CACAO: Chain-agnostic Capability Object

Conceptually very similar to UCANS, but do not allow subdelegation/attenuation. They are represented as IPLD documents and use a bit of a different language.

Design Goal

Generalzing "Sign-in with Ethereum" to provide granular authorization instead of just authentication.

Structure

The payload has the following structure:

type Payload struct {
  domain String // =domain
  iss String // = DID pkh
  aud String // =uri
  version String
  nonce String
  iat String // RFC3339 date-time =issued-at
  nbf optional String // RFC3339 date-time =not-before
  exp optional String // RFC3339 date-time = expiration-time
  statement optional String // =statement
  requestId optional String // =request-id
  resources optional [ String ] // =resources as URIs
}

Revocation

Not mentioned in the specification

References

• Spec

Implementations

• Rust
• TypeScript

Biscuit

Biscuits have been designed for large scale microservices architectures. They are an append only list of blocks which represent caveats. Currently the blocks need to be signed using Ed25519.

In comparison to UCANs the most notable difference is that the capabilitites are declared in datalog - a declarative programming language. A relying party, would need to implement an authorizer which includes

• facts about the request (current time, resource being accessed, type of the operation)
• facts or rules about access control (ACLs, access matrix)
• checks to apply some restrictions (every check has to pass for the authorization to succeed)
• policies, which are tried in order, the first one to match decides if the authorization passes or fails

Design Goals

• distributed authorization: any node could validate the token only with public information
• delegation: a new, valid token can be created from another one by attenuating its rights
• avoiding identity and impersonation: in a distributed system, not all services need to know about the token holder's identity. Instead, they care about specific authorizations
• capabilities: a request carries a token that contains a set of rights that will be used for authorization, instead of deploying ACLs on every node

Examples

Biscuit {
    symbols: ["authority", "ambient", "resource", "operation", "right", "current_time", "revocation_id", "user_id"]
    authority: Block[0] {
            symbols: ["user_id"]
            context: ""
            version: 1
            facts: [
                user_id("user_1234"),
            ]
            rules: []
            checks: []
        }
    blocks: [
        Block[1] {
            symbols: ["caveat1", "read"]
            context: ""
            version: 1
            facts: []
            rules: []
            checks: [
                check if resource("bucket_5678", "/folder1/hello.txt"), operation("read")
            ]
        }

    ]
}

Revocation

Biscuit generates unique revocation identifiers for each token, and can provide expiration dates as well, but revocation requires external state management (revocation lists, databases, etc) that is outside of this specification.

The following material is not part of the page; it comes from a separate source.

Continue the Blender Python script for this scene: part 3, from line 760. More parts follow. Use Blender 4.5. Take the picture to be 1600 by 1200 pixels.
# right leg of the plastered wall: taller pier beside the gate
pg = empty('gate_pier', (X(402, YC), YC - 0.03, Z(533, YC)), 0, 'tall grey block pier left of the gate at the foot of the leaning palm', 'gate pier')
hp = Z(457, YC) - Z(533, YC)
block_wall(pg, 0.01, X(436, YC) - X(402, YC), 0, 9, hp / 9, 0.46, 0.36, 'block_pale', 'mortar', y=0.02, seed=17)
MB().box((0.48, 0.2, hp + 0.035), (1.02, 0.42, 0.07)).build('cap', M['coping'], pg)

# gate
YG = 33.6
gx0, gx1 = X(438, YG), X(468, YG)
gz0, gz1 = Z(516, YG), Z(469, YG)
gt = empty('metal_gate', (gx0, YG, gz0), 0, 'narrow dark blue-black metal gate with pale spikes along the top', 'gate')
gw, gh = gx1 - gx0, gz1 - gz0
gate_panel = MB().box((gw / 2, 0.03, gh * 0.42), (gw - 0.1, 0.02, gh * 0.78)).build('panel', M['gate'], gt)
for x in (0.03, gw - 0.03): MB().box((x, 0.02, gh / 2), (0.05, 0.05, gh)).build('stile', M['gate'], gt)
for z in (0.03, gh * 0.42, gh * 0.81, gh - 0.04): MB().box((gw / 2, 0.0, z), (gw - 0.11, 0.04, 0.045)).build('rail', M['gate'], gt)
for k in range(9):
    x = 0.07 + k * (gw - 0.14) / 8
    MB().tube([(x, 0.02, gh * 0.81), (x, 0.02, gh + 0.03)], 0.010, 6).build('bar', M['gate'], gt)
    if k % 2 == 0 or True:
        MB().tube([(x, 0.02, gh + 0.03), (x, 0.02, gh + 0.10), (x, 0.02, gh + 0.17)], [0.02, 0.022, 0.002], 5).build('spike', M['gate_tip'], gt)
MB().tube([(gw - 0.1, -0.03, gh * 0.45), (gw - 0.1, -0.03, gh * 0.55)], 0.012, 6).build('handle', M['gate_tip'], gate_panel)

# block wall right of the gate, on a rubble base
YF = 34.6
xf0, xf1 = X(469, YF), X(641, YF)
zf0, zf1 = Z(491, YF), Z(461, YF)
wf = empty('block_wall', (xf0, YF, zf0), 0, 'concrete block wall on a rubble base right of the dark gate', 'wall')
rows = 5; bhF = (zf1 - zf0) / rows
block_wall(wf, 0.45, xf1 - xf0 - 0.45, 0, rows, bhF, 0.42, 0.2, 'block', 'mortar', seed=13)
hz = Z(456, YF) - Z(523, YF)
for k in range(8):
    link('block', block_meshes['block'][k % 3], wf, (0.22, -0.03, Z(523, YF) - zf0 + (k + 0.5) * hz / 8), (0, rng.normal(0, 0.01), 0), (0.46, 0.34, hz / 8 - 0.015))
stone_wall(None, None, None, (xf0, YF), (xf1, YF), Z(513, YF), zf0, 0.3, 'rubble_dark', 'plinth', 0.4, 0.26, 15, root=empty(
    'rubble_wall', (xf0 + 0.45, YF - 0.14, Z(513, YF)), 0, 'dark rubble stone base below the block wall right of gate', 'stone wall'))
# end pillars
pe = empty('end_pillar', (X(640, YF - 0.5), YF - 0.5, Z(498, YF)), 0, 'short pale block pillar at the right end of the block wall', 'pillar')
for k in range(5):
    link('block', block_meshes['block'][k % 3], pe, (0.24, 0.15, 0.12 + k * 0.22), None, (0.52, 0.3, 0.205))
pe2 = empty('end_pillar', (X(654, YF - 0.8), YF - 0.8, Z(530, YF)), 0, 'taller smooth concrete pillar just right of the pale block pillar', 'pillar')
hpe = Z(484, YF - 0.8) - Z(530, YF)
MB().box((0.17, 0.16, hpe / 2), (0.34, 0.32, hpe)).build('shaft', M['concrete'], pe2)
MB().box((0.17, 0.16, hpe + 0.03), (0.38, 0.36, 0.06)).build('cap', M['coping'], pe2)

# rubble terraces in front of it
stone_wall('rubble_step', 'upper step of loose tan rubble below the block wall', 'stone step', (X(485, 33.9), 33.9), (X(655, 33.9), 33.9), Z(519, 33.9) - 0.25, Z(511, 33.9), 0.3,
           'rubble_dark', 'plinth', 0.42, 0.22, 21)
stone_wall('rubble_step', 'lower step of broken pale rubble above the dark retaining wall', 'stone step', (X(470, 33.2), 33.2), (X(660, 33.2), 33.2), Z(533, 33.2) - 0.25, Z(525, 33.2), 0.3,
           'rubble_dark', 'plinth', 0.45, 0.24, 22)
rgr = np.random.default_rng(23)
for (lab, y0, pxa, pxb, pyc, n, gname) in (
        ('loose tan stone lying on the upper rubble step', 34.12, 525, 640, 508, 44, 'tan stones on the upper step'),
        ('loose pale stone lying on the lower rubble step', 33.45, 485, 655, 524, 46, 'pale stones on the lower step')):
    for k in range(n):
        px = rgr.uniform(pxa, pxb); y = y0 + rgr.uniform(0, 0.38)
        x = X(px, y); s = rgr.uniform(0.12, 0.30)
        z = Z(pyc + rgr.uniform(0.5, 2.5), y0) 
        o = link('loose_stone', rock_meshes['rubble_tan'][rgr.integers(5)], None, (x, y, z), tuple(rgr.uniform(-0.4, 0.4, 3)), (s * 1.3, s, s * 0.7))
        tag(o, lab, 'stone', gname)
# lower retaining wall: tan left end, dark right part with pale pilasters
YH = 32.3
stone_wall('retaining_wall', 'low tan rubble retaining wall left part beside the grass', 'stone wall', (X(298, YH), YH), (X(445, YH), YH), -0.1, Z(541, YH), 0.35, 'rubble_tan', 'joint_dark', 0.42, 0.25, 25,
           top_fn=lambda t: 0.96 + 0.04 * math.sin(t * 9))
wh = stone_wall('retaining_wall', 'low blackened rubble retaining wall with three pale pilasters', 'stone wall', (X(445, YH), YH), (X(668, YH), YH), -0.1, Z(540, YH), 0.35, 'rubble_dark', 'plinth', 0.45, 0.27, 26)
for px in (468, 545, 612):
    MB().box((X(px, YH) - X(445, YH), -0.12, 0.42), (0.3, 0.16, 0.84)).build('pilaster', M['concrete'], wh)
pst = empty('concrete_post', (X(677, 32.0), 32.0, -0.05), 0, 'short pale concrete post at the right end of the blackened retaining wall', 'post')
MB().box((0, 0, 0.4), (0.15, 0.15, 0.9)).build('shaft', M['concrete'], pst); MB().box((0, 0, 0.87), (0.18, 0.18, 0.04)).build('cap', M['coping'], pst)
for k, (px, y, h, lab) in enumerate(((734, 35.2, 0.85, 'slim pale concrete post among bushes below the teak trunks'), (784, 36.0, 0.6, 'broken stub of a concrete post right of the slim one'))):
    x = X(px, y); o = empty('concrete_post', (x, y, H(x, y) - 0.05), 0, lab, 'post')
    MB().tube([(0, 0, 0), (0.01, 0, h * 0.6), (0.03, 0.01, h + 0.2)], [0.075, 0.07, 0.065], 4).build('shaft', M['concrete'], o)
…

Discussion regarding the IC

• Could be implemented on canister-level or a combination of replica and canister. The authorizer and facts would need to be implemented in the canister, but the actual evaluation could happen outside the canister, such that the actual evaluation engine would not need to be redeployed in every canister

Questions

• Could I combine two unrelated base tokens? I think this would be possible in UCAN, but it seems not possbile with Biscuits.

References

• Website
• Design Doc
• Spec
• Examples
• Summary

Implementations

• Rust
• WebAssembly
• Java
• Haskell

Concluding thoughts

• Obviously, none of the specifications will support Canister signatures out of the box.
• We need to think about how important it would be to have uniform design of capabilities that could be used inside the IC and outside the IC.
• Attenuation/Caveats with datalog or fixed properties could also be included directly in the delegation data structure we use on the IC
• It could make sense to define a few use cases and implement them on cansister level with UCAN and Biscuit to get some experience. Maybe there are others in the working group who'd join this effort.